The unincorporated town of Locke, on the south bank of the Sacramento River just above Walnut Grove, began as the town of Lockeport in 1912 when Chinese businessmen from nearby towns constructed three buildings, including a dry goods store, beer parlor, gambling hall and the Lockeport Hotel and Restaurant.

Soon thereafter, other buildings and businesses followed, with some of the merchants hoping the town would attract riverboat and rail passengers, which was slow to develop due to discrimination against Chinese prevalent at the time.  In October, 1915, the Chinatown of Walnut Grove, just south, burned to the ground, displacing hundreds of Chinese residents – Locke was a natural choice for relocation.

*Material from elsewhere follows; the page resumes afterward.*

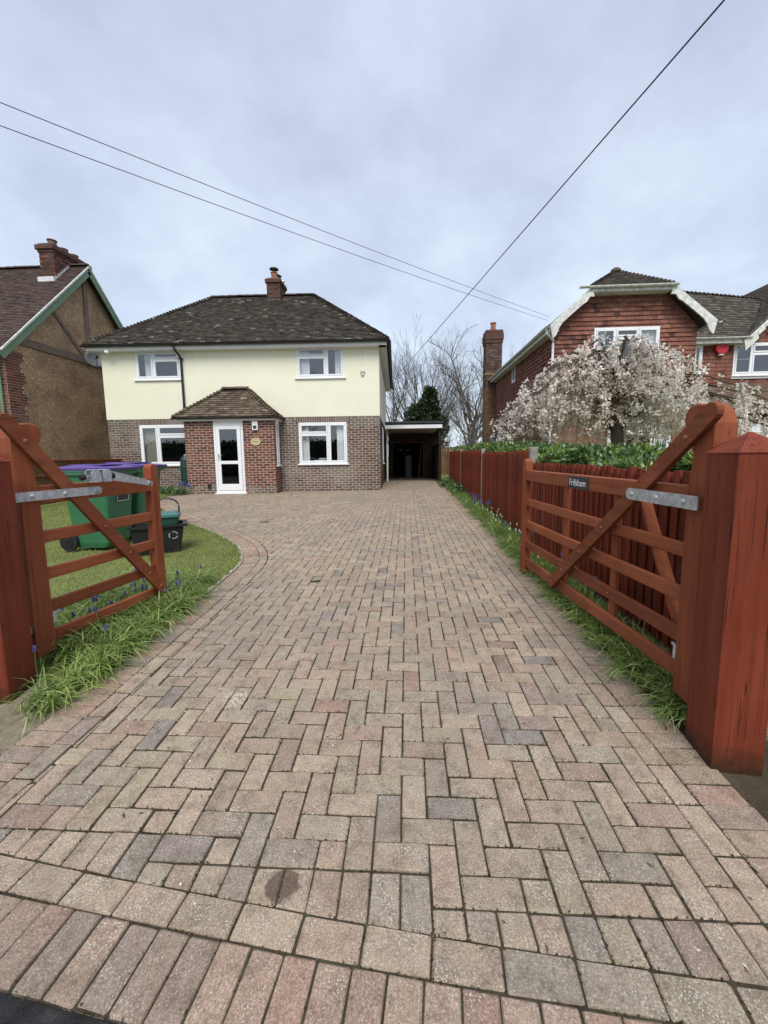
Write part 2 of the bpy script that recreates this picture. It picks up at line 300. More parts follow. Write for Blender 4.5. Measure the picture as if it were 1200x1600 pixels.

The land was leased from George Locke – at the time California law prohibited selling of farmland to Asian immigrants.  Hence, Locke became a town built by the Chinese, for Chinese, and offered a Chinese-language school and businesses and restaurants with direct appeal to the Chinese.  Nearby canneries also offered jobs, and a lively town developed.

By the 1950s, many of the town residents, now better educated, began moving on to larger cities and the town fell into disuse.  Today, it is part of the Locke Historic District, and preserves many of the buildings and way of life from the 1920s.

Visitors would be wise to stop first at the north end of Main Street, where the former boarding house is now the Locke Boarding House Visitors’ Center, offering historic overview and free of charge.  Other attractions include the Chinese Association Museum, former home of the Jan Ying Benevolent Association, the Locke Chinese School, a language school that opened in 1926, Locke Memorial Park and Monument (which honors the Chinese who labored in agriculture and helped build the levees and railroads early in the century) and the Dai Loy Museum (showcasing gambling paraphernalia).

Two notable restaurants are the Locke Garden Restaurant and Al the Wop’s Saloon and Restaurant (which was earlier also a brothel).  Walnut Grove also offers interesting restaurants, just a mile to the south.

How to get there: From Stockton, Walnut Grove and Locke are about 25 miles and 40 minutes; take I-5 north, exit at Walnut Grove Road, then go west to River Road, which takes you into Walnut Grove.